The possessor of abundant grazing and a hundred miles of rugged coastline, containing purple fisheries (hence the city's name, `crimson’), Erythrae became a member of the Panionian (Ionian League) and subsequently came under the domination of Lydia and Persia, against which, in the Ionian revolt, it sent eight ships to the battle of Lade (494). It joined and left Athens' Delian League, and rebelled against renewed Athenian domination in 412, during the Peloponnesian War. A sixteen-line decree emanating from Athens, which has recently been discovered, indicates that in 394–386 this and other Ionian cities were free of Persian influence. In the fourth century Erythrae became friendly with Mausolus and Hermias, rulers of Halicarnassus (Bodrum) and Atarneus respectively. Alexander the Great planned to cut a canal through its peninsula. After subsequent association with the Pergamene kingdom, it became a free city attached to the Roman province of Asia (133).
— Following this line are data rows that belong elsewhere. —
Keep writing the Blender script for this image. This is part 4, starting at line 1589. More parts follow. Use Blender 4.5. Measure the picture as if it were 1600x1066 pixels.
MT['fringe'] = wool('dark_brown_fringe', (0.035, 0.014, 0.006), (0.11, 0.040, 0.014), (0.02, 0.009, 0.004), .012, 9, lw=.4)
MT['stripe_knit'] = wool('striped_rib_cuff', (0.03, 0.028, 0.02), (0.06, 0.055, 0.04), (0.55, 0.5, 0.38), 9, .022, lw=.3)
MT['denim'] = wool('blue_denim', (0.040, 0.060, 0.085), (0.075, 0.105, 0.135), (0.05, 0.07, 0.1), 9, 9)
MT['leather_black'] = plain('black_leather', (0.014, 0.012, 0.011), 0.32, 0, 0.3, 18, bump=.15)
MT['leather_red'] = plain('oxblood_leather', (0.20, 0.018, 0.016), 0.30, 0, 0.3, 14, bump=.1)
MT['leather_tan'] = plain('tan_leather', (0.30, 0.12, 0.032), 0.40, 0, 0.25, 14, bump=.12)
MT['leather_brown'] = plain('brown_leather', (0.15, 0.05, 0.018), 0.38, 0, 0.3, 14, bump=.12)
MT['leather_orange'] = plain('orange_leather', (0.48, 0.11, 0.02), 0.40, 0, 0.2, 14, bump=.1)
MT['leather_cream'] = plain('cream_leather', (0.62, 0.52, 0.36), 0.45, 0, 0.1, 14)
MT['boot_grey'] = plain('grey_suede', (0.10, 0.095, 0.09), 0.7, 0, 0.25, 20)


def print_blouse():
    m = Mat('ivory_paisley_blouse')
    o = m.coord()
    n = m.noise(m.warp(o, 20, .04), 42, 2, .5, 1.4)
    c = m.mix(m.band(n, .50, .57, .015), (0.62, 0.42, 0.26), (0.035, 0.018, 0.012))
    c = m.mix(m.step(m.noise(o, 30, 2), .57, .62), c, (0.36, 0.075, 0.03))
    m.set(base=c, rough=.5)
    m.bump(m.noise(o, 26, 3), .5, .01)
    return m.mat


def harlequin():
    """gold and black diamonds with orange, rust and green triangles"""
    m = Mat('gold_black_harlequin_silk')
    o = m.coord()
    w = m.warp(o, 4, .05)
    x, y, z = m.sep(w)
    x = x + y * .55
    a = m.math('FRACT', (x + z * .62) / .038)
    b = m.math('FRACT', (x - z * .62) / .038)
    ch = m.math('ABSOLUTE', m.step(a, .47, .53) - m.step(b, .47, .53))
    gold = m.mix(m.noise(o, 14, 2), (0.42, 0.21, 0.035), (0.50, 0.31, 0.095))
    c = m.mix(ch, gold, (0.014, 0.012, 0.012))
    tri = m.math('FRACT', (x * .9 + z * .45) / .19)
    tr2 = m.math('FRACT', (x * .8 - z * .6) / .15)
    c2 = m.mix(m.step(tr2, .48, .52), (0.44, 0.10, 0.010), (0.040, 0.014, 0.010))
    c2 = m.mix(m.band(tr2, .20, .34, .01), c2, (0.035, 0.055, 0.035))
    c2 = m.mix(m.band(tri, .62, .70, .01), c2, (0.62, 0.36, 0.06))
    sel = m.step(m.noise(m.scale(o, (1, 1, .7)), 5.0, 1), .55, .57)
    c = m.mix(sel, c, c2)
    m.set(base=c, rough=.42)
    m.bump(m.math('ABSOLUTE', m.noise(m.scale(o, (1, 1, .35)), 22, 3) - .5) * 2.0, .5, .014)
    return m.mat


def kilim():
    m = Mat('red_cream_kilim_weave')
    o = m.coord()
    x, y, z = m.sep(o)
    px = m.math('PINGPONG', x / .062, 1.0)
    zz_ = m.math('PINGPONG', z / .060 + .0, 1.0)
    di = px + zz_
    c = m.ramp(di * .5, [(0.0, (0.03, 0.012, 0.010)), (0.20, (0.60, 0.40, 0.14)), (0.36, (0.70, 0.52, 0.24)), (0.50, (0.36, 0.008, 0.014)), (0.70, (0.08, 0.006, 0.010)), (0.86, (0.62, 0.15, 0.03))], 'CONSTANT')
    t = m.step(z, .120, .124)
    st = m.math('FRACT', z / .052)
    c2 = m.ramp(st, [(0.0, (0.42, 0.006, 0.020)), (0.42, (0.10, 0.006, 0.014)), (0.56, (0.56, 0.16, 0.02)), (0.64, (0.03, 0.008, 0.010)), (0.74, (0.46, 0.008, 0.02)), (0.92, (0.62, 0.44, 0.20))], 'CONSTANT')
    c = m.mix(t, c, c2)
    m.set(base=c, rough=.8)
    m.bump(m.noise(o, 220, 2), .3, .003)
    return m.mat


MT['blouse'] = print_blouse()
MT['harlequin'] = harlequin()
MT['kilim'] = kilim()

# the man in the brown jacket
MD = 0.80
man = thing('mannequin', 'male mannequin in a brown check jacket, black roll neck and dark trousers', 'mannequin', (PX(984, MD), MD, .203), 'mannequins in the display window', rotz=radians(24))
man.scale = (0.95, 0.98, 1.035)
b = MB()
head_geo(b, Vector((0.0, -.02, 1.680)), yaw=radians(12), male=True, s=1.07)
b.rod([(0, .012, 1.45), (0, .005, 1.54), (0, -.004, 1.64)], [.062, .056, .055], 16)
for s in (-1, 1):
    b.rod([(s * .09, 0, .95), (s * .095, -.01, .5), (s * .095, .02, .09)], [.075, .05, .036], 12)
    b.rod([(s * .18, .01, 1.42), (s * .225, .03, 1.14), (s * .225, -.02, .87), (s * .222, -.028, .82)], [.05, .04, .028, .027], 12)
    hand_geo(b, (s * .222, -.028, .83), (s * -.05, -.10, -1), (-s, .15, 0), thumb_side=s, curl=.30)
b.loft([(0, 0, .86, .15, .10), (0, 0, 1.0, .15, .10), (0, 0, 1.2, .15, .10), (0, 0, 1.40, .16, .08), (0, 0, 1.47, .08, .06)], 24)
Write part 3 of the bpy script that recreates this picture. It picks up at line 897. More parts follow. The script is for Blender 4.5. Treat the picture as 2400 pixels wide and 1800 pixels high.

The podium of its sanctuary of Athena Polias, revealed by recent excavations, dates back to the eighth century. The building was destroyed in 545, and reconstructed c 530. The shrines of Heracles (Ipoctonus, slayer of an insect that destroyed the vines, whose cult-image, according to Pausanias, floated in on a raft from Tyre) and of Tyche (Fortuna)—both depicted on coinages of Roman imperial date—and the grotto of the Sibyl of Erythrae (a prophetess second only to the Sibyl of Cumae) have not been identified with certainty. But the landward fortifications are well preserved, and a theater has been excavated. An unusual floor-mosaic of third-century date has also been preserved.